A little more than a year ago, Pitt Community College’s Lynn Griffin led a group of Pitt County Schools (PCS) counselors on a tour of the college’s Computer Integrated Machining (CIM) program.

As director of the PCC-PCS Technical Academy, Griffin says she wanted to spotlight well-paying jobs in great demand and ensure counselors were familiar enough with CIM, they could discuss it with students as easily as, say, HVAC or electrical careers.

“Most students understand programs dealing with electricity or refrigeration, because they use it or see it daily,” Griffin said. “Machining is a little different, though. When you see a cup or a pen, you don’t automatically think a machinist or computer numerical control operator was involved in creating it.”
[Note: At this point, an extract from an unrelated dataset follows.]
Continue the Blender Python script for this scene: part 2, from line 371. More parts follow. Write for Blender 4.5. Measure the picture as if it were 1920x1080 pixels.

Using a combination of computers and sophisticated machinery, machinists turn raw materials into manufacturing parts.

“In a sense, we’re like sculptors creating things of value,” says Calvin Mayo, curriculum coordinator of PCC’s CIM program. “It’s a great career for individuals who enjoy using their minds, working with their hands and utilizing technology.”

Mayo says machining jobs are available practically everywhere, and the products they make are equally pervasive.

“Machinists touch nearly every aspect of our lives by making things that enhance daily living, from the parts in gasoline and diesel engines to wind turbines and electric motors,” he said.

Through the technical academy, Pitt County juniors and seniors can start a college credential in CIM before receiving high school diplomas. Their tuition, books and transportation are provided.

“Coming out of college without spending any money on tuition is amazing,” says PCC student Gabriel Raser. “I don’t know why more high school students aren’t doing this.”

Raser, a D.H. Conley High School graduate, started Pitt’s CIM program as a junior. He’s on track to earn an associate degree this summer, debt-free.